I let go of you today. Even though I wish I wouldn't have had to. That I could run away with you. That I could have been honest. That you would have accepted me.  That it was not so much separation in our relationship. Without you, will I even be myself? I let go of you today. Though I loved you so much. I still love you so much. The one who came in and ruined every terrible thing I'd ever done to myself. Now you seem so far away. Thought I hid from you, you got the real me. I cry in my room. For you. For us. For my imagination and how it ran wild with thoughts of you for so many months. I leave it up to you now. If you all find me in my sorrow. I know you loved and I loved you. I know I loved you even though I lied and hid from you. You were my dream. You mended my broken heart. So I lay here and cry for you. My beautiful angle. Forgive me. Remember my eyes. I've never been so heartbroken while in love. I guess this is it.  Want to sit and wait for you again. But love never knocks like that. I can't have everything. I have to live this life. I can't run away with you, you even said that. Yet at the beginning. You said we were in two different places in our lives. You deserve to live and I must go live as well. You were my angel and my god. You. Me. We. I'll cry this all out. So much beauty in your eyes. So much anger in your touch. We could have.

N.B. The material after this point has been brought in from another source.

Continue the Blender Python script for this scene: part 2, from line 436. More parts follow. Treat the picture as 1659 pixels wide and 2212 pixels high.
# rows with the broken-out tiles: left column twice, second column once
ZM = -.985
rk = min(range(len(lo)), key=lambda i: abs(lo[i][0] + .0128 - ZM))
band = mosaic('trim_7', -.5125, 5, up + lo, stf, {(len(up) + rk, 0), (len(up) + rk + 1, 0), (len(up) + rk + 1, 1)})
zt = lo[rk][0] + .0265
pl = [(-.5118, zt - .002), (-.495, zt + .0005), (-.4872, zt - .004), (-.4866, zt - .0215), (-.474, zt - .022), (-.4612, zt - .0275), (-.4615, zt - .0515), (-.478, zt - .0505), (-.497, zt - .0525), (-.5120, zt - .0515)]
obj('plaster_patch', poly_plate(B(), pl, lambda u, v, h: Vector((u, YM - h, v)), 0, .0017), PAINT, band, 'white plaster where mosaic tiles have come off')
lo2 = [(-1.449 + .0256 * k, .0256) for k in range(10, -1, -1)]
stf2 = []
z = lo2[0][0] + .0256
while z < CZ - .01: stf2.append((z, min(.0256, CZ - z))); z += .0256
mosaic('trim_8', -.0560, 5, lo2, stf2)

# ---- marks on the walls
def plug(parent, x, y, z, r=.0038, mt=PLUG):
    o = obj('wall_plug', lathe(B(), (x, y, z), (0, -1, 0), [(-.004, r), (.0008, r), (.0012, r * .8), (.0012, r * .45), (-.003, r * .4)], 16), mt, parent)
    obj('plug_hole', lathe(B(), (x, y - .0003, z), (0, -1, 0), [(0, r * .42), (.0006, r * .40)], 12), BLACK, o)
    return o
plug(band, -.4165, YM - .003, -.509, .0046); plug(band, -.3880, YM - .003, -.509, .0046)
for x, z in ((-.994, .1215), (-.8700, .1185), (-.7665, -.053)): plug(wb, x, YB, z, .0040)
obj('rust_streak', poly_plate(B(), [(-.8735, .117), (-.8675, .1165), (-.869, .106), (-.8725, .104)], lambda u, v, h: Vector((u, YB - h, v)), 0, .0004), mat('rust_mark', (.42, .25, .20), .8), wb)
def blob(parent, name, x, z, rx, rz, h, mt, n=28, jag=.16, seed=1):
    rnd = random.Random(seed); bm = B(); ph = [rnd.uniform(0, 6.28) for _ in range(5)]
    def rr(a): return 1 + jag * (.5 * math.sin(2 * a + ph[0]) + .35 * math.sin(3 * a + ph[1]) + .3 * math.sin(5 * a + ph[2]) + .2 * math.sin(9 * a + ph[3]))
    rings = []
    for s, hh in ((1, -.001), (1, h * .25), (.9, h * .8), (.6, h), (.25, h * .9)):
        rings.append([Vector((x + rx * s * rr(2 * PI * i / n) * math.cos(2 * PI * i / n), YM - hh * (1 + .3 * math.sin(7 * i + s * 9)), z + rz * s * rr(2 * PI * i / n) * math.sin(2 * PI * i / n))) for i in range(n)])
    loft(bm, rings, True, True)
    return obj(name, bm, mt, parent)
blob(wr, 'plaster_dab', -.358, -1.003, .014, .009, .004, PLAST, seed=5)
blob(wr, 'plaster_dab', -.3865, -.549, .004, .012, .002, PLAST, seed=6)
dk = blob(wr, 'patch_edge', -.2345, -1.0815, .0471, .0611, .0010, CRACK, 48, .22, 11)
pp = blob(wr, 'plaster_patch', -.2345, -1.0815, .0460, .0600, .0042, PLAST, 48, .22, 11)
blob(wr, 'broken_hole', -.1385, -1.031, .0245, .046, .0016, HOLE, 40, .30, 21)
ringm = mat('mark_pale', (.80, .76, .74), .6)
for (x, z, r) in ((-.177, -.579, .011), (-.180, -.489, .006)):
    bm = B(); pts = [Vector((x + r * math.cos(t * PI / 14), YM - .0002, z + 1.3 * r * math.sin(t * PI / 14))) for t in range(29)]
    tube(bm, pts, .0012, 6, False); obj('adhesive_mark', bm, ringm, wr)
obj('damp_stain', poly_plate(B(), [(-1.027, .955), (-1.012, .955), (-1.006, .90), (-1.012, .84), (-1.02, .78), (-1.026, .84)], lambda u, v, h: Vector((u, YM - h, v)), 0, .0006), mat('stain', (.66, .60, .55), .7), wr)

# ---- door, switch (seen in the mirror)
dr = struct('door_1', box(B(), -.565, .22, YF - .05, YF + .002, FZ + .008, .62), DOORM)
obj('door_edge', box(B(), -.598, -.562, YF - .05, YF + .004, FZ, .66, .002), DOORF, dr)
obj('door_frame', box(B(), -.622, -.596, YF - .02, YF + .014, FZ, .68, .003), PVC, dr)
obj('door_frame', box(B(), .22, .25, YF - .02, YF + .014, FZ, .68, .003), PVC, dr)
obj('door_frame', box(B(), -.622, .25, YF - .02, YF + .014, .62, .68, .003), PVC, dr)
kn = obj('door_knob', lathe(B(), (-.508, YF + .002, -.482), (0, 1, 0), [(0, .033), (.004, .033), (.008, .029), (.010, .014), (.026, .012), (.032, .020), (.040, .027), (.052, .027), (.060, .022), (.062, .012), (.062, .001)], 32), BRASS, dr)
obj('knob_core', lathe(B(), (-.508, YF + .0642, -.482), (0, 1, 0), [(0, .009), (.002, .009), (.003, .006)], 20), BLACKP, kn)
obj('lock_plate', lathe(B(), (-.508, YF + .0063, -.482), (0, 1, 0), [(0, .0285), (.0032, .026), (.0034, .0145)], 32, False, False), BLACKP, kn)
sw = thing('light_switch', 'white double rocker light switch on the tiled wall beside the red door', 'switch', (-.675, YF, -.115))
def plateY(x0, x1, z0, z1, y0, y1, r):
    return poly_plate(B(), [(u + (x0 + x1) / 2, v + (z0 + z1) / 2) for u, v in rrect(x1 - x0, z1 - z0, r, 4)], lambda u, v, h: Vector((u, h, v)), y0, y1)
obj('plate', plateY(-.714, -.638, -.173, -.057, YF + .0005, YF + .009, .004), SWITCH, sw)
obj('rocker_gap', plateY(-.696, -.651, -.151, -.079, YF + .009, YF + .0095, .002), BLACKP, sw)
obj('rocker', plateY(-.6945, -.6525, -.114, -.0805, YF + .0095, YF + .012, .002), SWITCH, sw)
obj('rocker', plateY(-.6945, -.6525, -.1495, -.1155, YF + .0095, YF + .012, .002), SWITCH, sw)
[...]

We couldn't. Send in the clowns, my love. We never had a song because you hate music. We never danced. But I'll remember your walk, the way you smile and smelled and your hands. That voice, man that voice. Carry on, Agent. Don't forget about me. Don't forget to say goodbye. Because I am too afraid. Maybe we broth were too afraid. I made a choice tonight. Not to stare at your pictures or your messages any more. I'll always be what you made me. Fuck. I hate hate.